Enright belum lama pulang dari Afghanistan guna membuat film. Ia bekerja sebagai relawan di sebuah LSM di Manhattan yang – tragisnya – justru aktif mempromosikan perdamaian antar-agama.

Peristiwa seperti ini, kata Walikota New York, Michael Bloomberg, jelas bermotif prasangka anti-Muslim. ‘’Saya tegaskan bahwa prasangka etnis atau agama tak ada tempatnya di kota kita,’’ katanya ketika mengundang Ahmed Sharif untuk menemuinya di Balai Kota New York, 27 Agustus lalu.

Tapi siapa pun tahu sekarang New York, bahkan Amerika Serikat, bukanlah tempat yang nyaman bagi orang Islam atau Muslim. Negeri yang selama ini membanggakan diri sebagai kampiun demokrasi dan contoh dalam kehidupan dan kebebasan beragama, sekarang harus malu atas apa yang sedang terjadi di sana.

Di sinilah terjadi orang mau dibunuh hanya karena beragama Islam – sebagaimana dialami Ahmed Sharif. Di berbagai negara bagian membangun masjid, sekali pun sudah mengikuti segala ketentuan, bukan main sulitnya. Bahkan masjid atau Islamic center yang telah ada sering terbukti tak aman. Ada Islamic center yang dibakar, masjid dirusak atau diledakkan bom.


Di sinilah jemaah yang sedang shalat Jumat diusir dengan mengerahkan sejumlah anjing galak, atau didemo dengan makian kasar dan menghina. Puncak dari semua sikap kebencian kepada Islam (Islamophobia) itu agaknya adalah heboh yang kini melanda Amerika Serikat karena gerakan anti-pembangunan Cordoba House di Manhattan.

Feisal Abdul Rauf, 62 tahun, sekarang jadi sasaran caci-maki. Warga Amerika berdarah Kuwait inilah pemimpin Cordoba Initiative , bersama istrinya, Daisy Khan, dan pengusaha real estate Sharif al-Gamal. Merekalah yang punya ide membangun Cordoba House.

Itulah pusat komunitas Islam – berupa gedung 13 lantai -- yang direncanakan terdiri dari masjid dengan 2000-an jemaah, pusat kesenian (performing arts center) berkapasitas 500 pengunjung, restauran, lapangan basket, kolam renang, pusat kebugaran (fitness center), sekolah, toko buku, dan berbagai aktivitas lain. Biaya pembangunannya ditaksir 100 juta dollar (sekitar Rp 900 milyar). Cukup besar, apalagi untuk ukuran Indonesia.

GELOMBANG ISLAMOPHOBIA
Pusat komunitas itu akan berdiri di bekas bangunan gudang di Park Place (biasa disebut Park 51), yang mereka beli senilai hampir 5 juta dollar. Semua izin sudah diperoleh. Walikota New York Michael Bloomberg sejak awal mendukung rencana ini.

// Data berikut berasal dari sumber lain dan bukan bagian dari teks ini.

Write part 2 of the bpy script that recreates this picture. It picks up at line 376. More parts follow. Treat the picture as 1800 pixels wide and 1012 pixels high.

Areal itu terpaut dua blok dari Ground Zero, tempat berdirinya dulu menara kembar World Trade Center (WTC). Kini WTC tinggal nama setelah dirubuhkan serangan kelompok teroris pimpinan Usamah Bin Laden, 11 September 2001.
Cordoba Initiative tentu saja tak ada hubungan dengan Usamah, putra konglomerat Arab Saudi yang kini jadi buron nomor satu Amerika Serikat.


Tapi lokasi Cordoba House dekat Ground Zero, dijadikan alasan oleh sejumlah tokoh konservatif dan Kristen ekstrem untuk menantang pembangunan pusat komunitas itu. Tokoh-tokoh politik dari Partai Republik yang beroposisi bersama organisasi kemasyarakatan pendukungnya Tea Party, tampaknya memanfaatkan situasi demi keuntungan politik.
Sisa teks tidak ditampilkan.